## CHALLENGE
In the material below, find all lines with the string "script" and copy them.

--- start of RECORDS FOR THE TASK ---

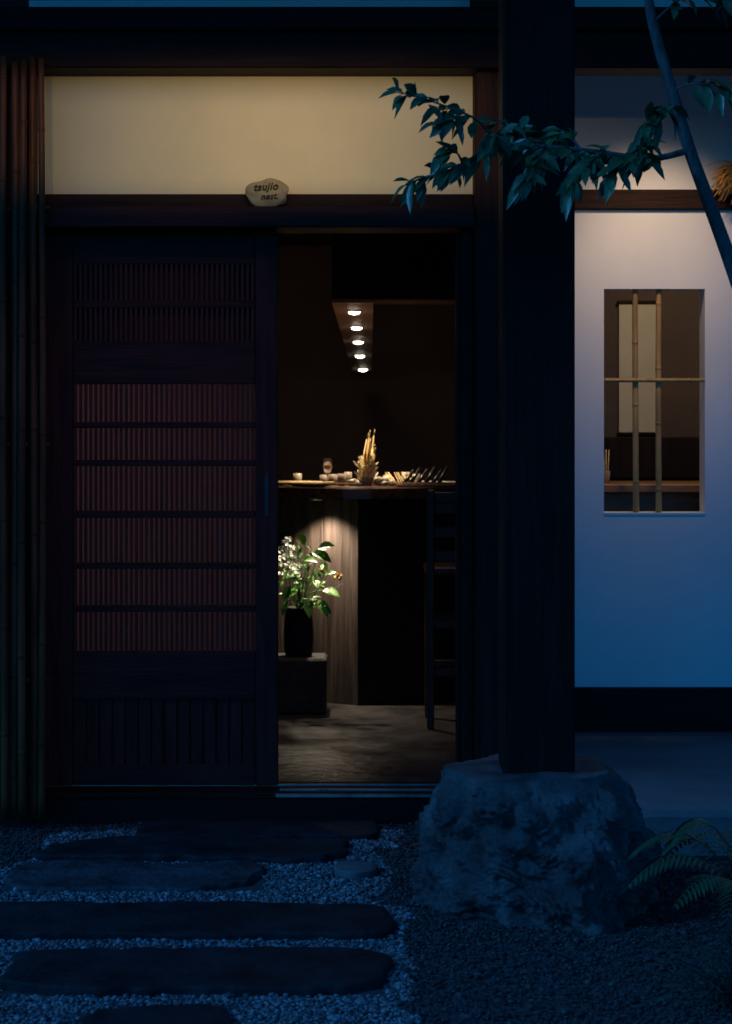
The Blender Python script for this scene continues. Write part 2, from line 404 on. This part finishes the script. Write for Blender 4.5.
def pebbles(name,cnt,cond,smin,smax,mats,seed):
    rs=np.random.RandomState(seed); P=[];Sz=[]
    while len(P)<cnt:
        y=rs.uniform(4.0,6.95); x=rs.uniform(-1.75,1.7)
        if inside_slab(x,y) or not cond(x,y): continue
        P.append((x,y,0)); Sz.append(rs.uniform(smin,smax)*(1.7 if rs.rand()<.06 else 1))
    P=np.array(P);Sz=np.array(Sz); n=len(P)
    sc3=np.stack([Sz*rs.uniform(.8,1.4,n),Sz*rs.uniform(.7,1.2,n),Sz*rs.uniform(.5,.85,n)],1)
    an=rs.uniform(0,6.28,n); ca,sa=np.cos(an),np.sin(an)
    v=ico[None]*sc3[:,None]*rs.uniform(.8,1.2,(n,12,1))
    x=v[...,0]*ca[:,None]-v[...,1]*sa[:,None]; y=v[...,0]*sa[:,None]+v[...,1]*ca[:,None]
    z=v[...,2]+(Sz*rs.uniform(.0,.9,n)+P[:,2])[:,None]
    V=np.stack([x+P[:,0:1],y+P[:,1:2],z],-1).reshape(-1,3)
    F=(icf[None]+(np.arange(n)*12)[:,None,None]).reshape(-1,3)
    me=bpy.data.meshes.new(name); me.vertices.add(len(V)); me.vertices.foreach_set('co',V.ravel().astype(np.float32))
    me.loops.add(F.size); me.loops.foreach_set('vertex_index',F.ravel().astype(np.int32))
    me.polygons.add(len(F)); me.polygons.foreach_set('loop_start',(np.arange(len(F))*3).astype(np.int32))
    try: me.polygons.foreach_set('loop_total',np.full(len(F),3,dtype=np.int32))
    except Exception: pass
    for m in mats: me.materials.append(m)
    mi=np.repeat(rs.randint(0,len(mats),n),20).astype(np.int32); me.polygons.foreach_set('material_index',mi)
    me.update(); me.validate()
    return addo(name,me)
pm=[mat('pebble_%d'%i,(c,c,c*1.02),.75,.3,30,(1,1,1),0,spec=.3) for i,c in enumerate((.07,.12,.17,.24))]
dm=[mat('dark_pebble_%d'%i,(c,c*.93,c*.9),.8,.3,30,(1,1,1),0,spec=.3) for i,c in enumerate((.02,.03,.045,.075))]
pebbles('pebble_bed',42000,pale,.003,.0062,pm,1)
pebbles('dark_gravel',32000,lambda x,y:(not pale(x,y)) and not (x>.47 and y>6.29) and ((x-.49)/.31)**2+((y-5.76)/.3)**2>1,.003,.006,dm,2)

# ------------------------------------------------------------------ tree
T=empty('tree')
wood=MB(); lv=MB()
def smooth(pts,n=5):
    pts=[Vector(p) for p in pts]; out=[]
    for i in range(len(pts)-1):
        p0=pts[max(i-1,0)];p1=pts[i];p2=pts[i+1];p3=pts[min(i+2,len(pts)-1)]
        for k in range(n):
            t=k/n
            out.append(.5*((2*p1)+(-p0+p2)*t+(2*p0-5*p1+4*p2-p3)*t*t+(-p0+3*p1-3*p2+p3)*t**3))
    out.append(pts[-1]); return out
def branch(pts,r0,r1,n=5):
    p=smooth(pts,n); m=len(p)
    wood.tube(p,[r0+(r1-r0)*i/(m-1) for i in range(m)],8); return p
def leaves_on(p,t0,step,size=(.045,.072),spread=1):
    L=0;acc=0
    tot=sum((p[i+1]-p[i]).length for i in range(len(p)-1))
    for i in range(len(p)-1):
        seg=(p[i+1]-p[i]); l=seg.length; k=0
        while acc<l:
            q=p[i]+seg*(acc/l); 
            if (L+acc)/tot>t0:
                d=seg.normalized()
                for s in (-1,1):
                    out=Vector((R.uniform(-1,1)*.6,R.uniform(-.8,.8),R.uniform(-.9,.45)))
                    dd=(d*R.uniform(.2,.9)+out*spread*.8)
                    st=R.uniform(0,.012)
                    lv.leaf(q+dd.normalized()*st,dd,R.uniform(*size),R.uniform(.020,.030),R.uniform(.1,.5))
            acc+=step*R.uniform(.7,1.3)
        acc-=l; L+=l
trunk=branch([(1.34,5.3,-.02),(1.30,5.28,.5),(1.18,5.25,1.1),(1.04,5.22,1.5),(.943,5.2,1.775),(.887,5.2,1.93),(.835,5.2,2.072),(.789,5.2,2.226),(.752,5.2,2.35),(.728,5.2,2.47),(.70,5.18,2.75),(.72,5.15,3.1),(.68,5.1,3.5)],.024,.009)
mb_=branch([(.835,5.2,2.072),(.732,5.17,2.046),(.603,5.15,2.058),(.474,5.14,2.071),(.345,5.16,2.077),(.216,5.2,2.02),(.14,5.22,2.0),(.10,5.24,1.985)],.009,.0018)
leaves_on(mb_,.12,.015)
b2=branch([(.345,5.16,2.077),(.29,5.12,2.13),(.242,5.1,2.154),(.139,5.1,2.19),(.075,5.1,2.205)],.004,.0012)
leaves_on(b2,.30,.014,(.040,.062))
subs=[([(.603,5.15,2.058),(.56,5.05,2.02),(.52,5.0,1.97),(.50,4.98,1.945)],.012),
 ([(.732,5.17,2.046),(.69,5.08,2.06),(.64,5.02,2.02),(.60,5.0,1.98)],.012),
 ([(.474,5.14,2.071),(.44,5.05,2.05),(.41,5.0,2.0),(.385,4.98,1.97)],.012),
 ([(.55,5.15,2.065),(.52,5.2,2.11),(.46,5.25,2.125),(.42,5.28,2.13)],.014),
 ([(.42,5.15,2.075),(.39,5.2,2.13),(.34,5.25,2.15)],.014),
 ([(.345,5.16,2.077),(.33,5.08,2.10),(.30,5.02,2.06)],.014),
 ([(.70,5.17,2.05),(.70,5.1,2.10),(.72,5.05,2.16)],.02),
 ([(.789,5.2,2.226),(.84,5.15,2.235),(.91,5.1,2.215),(1.0,5.05,2.17)],.016),
 ([(.80,5.2,2.18),(.76,5.12,2.17),(.72,5.05,2.13),(.69,5.0,2.09)],.016),
 ([(.25,5.19,2.03),(.23,5.15,2.06),(.19,5.12,2.05)],.018),
 ([(.24,5.1,2.155),(.22,5.06,2.13),(.17,5.04,2.12)],.018),
 ([(.74,5.2,2.40),(.82,5.15,2.46),(.92,5.1,2.45),(1.02,5.05,2.41)],.016),
 ([(.72,5.18,2.6),(.6,5.1,2.78),(.45,5.0,2.86),(.3,4.95,2.85)],.016),
 ([(.72,5.18,2.7),(.85,5.05,2.8),(1.0,4.95,2.8),(1.15,4.9,2.72)],.016),
 ([(1.04,5.22,1.5),(1.2,5.1,1.75),(1.4,5.05,1.85),(1.6,5.0,1.85)],.016)]
for p,st in subs:
    q=branch(p,.0035,.0012); leaves_on(q,.15,st)
wood.obj('trunk_and_branches',M_bark,T); lv.obj('foliage',M_leaf,T)

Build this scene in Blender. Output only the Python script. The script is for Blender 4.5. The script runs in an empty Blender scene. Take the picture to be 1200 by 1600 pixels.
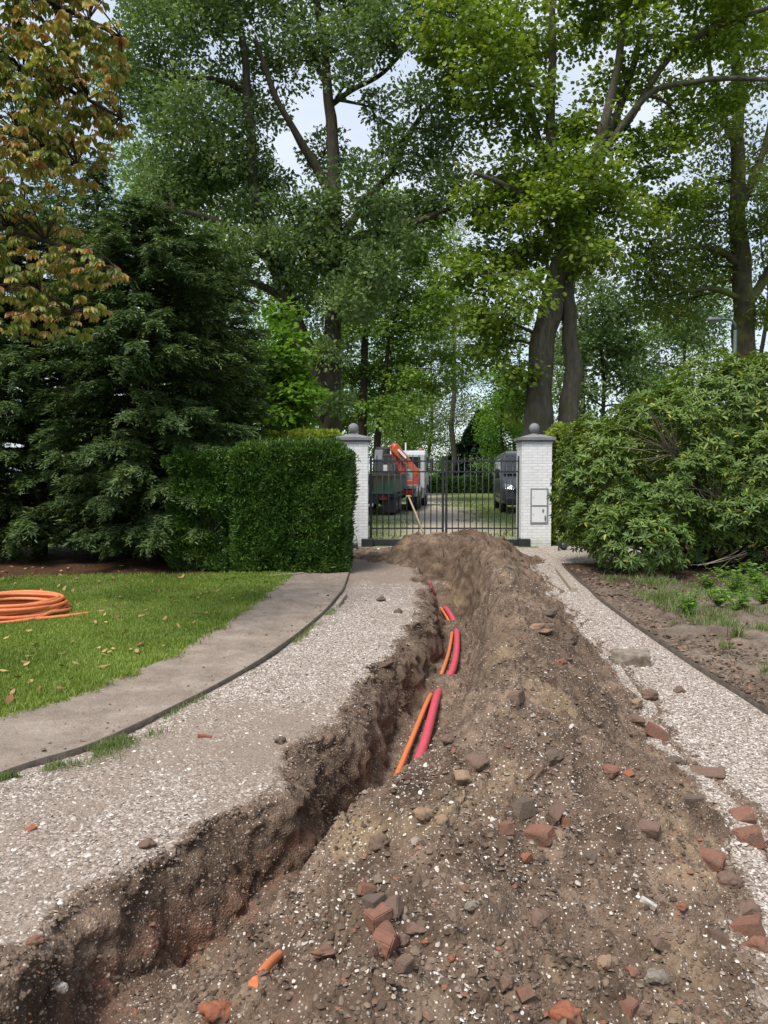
import bpy, math, random
import numpy as np
from math import sin, cos, pi, radians, sqrt
from mathutils import Vector, Matrix, noise as mnoise

# ------------------------------------------------------------------ scene, camera, light
scene = bpy.context.scene
COL = scene.collection
RNG = np.random.default_rng(7)
random.seed(7)

F_PX, CAM_H, HORIZON = 1200.0, 1.65, 740.0
PITCH = math.atan((800.0 - HORIZON) / F_PX)
cam_data = bpy.data.cameras.new("camera")
cam_data.sensor_fit = 'VERTICAL'
cam_data.sensor_height = 24.0
cam_data.lens = 24.0 * F_PX / 1600.0
cam_data.clip_start = 0.05
cam_data.clip_end = 3000.0
cam = bpy.data.objects.new("camera", cam_data)
cam.location = (0, 0, CAM_H)
cam.rotation_euler = (pi / 2 - PITCH, 0, 0)
COL.objects.link(cam)
scene.camera = cam

SUN_EL, SUN_AZ = radians(58), radians(215)       # azimuth measured from +Y towards +X
world = bpy.data.worlds.new("World")
scene.world = world
world.use_nodes = True
wn, wl = world.node_tree.nodes, world.node_tree.links
wn.clear()
w_out = wn.new('ShaderNodeOutputWorld')
w_bg = wn.new('ShaderNodeBackground')
w_bg.inputs['Strength'].default_value = 0.12
w_sky = wn.new('ShaderNodeTexSky')
w_sky.sky_type = 'NISHITA'
w_sky.sun_disc = False
w_sky.sun_elevation = SUN_EL
w_sky.sun_rotation = SUN_AZ
w_tc = wn.new('ShaderNodeTexCoord')
w_map = wn.new('ShaderNodeMapping')
w_map.inputs['Scale'].default_value = (1.0, 1.0, 2.2)
w_noise = wn.new('ShaderNodeTexNoise')
w_noise.inputs['Scale'].default_value = 2.3
w_noise.inputs['Detail'].default_value = 7
w_ramp = wn.new('ShaderNodeMapRange')
w_ramp.inputs['From Min'].default_value = 0.3
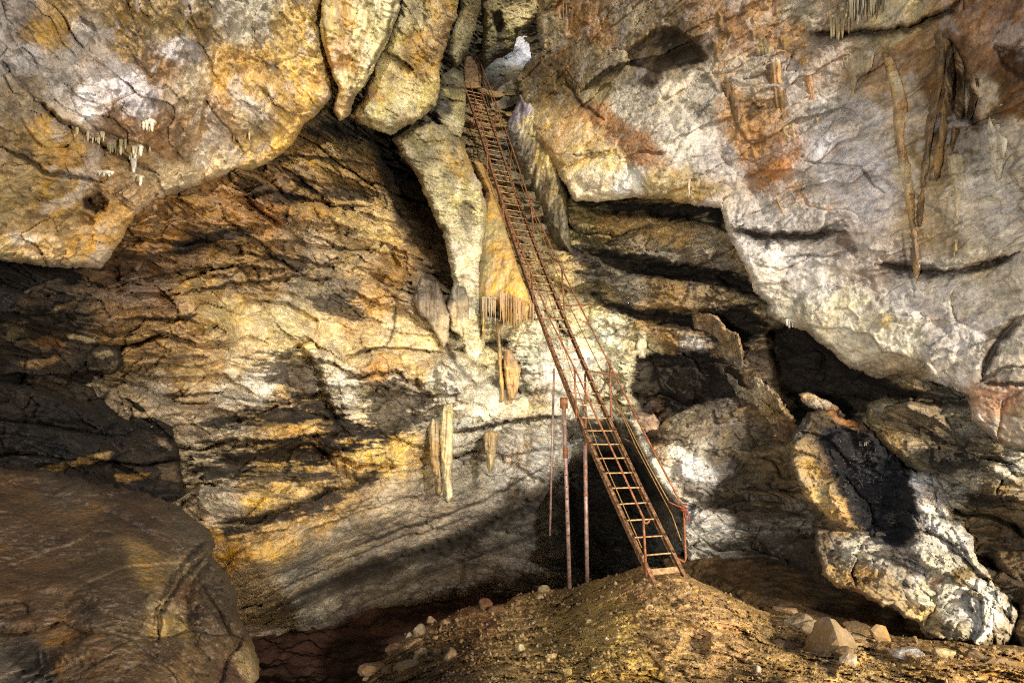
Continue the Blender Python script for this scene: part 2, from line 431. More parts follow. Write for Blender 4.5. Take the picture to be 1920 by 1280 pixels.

--- end of RECORDS FOR THE TASK ---

## OUTPUT BELOW
The Blender Python script for this scene continues. Write part 2, from line 404 on. This part finishes the script. Write for Blender 4.5.
Build this scene in Blender. Output only the Python script. The script is for Blender 4.5. The script runs in an empty Blender scene. Take the picture to be 1200 by 1600 pixels.
Continue the Blender Python script for this scene: part 2, from line 431. More parts follow. Write for Blender 4.5. Take the picture to be 1920 by 1280 pixels.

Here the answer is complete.